W Przewodowie trwa wyjaśnianie okoliczności eksplozji, w wyniku której zginęły dwie osoby. Działaniom służb przygląda się reporter "Faktów" TVN Wojciech Bojanowski. - Wiemy z komunikatu Ministerstwa Spraw Zagranicznych, że o 15.40 rakieta wyprodukowana w Rosji uderzyła w terytorium Rzeczpospolitej Polskiej. To są właśnie silosy, do których rolnicy przywożą zboże. Tam znajduje się waga i niedaleko tej wagi ta rakieta uderzyła, niedaleko ciągnika - relacjonował Bojanowski, wskazując na teren znajdujący się kilkaset metrów za jego plecami.
- Przez całą noc trwają tutaj badania prowadzone przez prokuraturę, policję i wojskowych ekspertów. Jesteśmy dokładnie sześć kilometrów w linii prostej od granicy z Ukrainą. Teren jest bardzo dobrze chroniony - podkreślił reporter.

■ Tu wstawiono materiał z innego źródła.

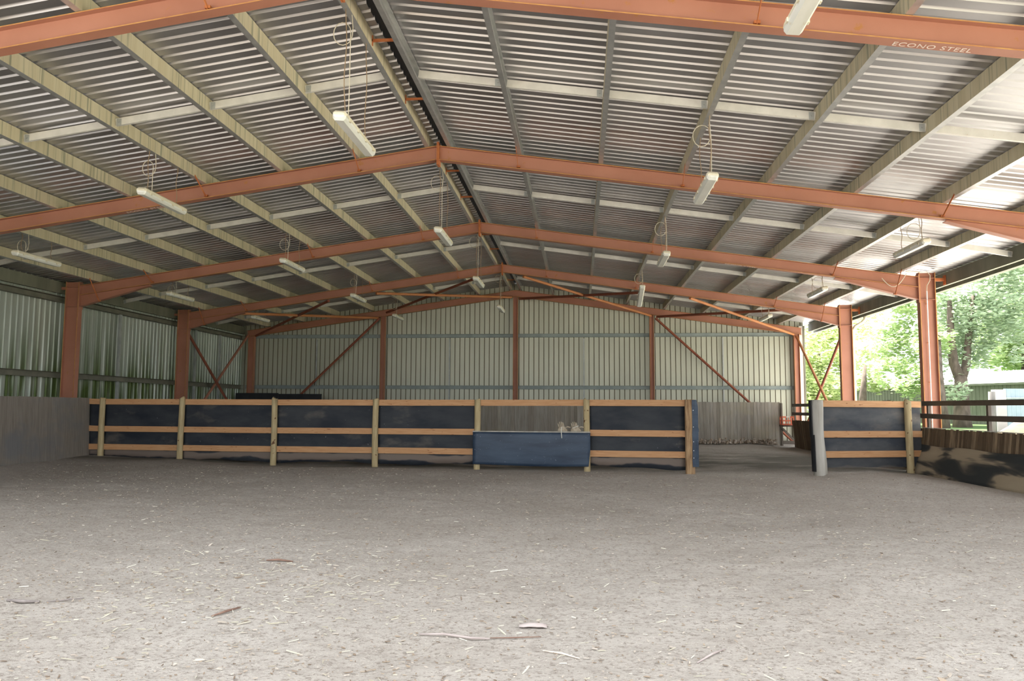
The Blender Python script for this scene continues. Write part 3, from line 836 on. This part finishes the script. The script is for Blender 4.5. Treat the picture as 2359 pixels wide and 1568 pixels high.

> We wsi Przewodów w powiecie hrubieszowskim doszło do eksplozji, w wyniku której życie straciły dwie osoby. > Po posiedzeniu w BBN rzecznik rządu przekazał, że zdecydowano o podwyższeniu gotowości niektórych jednostek wojskowych i służb mundurowych. > W komunikacie polskiego MSZ napisano, że "w województwie lubelskim spadł pocisk produkcji rosyjskiej". > Szef MSZ Zbigniew Rau wezwał ambasadora Rosji "z żądaniem niezwłocznego przekazania szczegółowych wyjaśnień" w sprawie tych wydarzeń. > W środę obradować będzie Rada Północnoatlantycka. Polska może w jej trakcie podnieść kwestię uruchomienia artykułu 4 Paktu Północnoatlantyckiego. > Prezydent USA Joe Biden powiedział, że jest "mało prawdopodobne", by rakieta, która spowodowała eksplozję w Polsce, została wystrzelona z Rosji. > Sekretarz obrony USA Lloyd Austin "zapewnił Mariusza Błaszczaka o żelaznym zobowiązaniu Stanów Zjednoczonych do obrony Polski".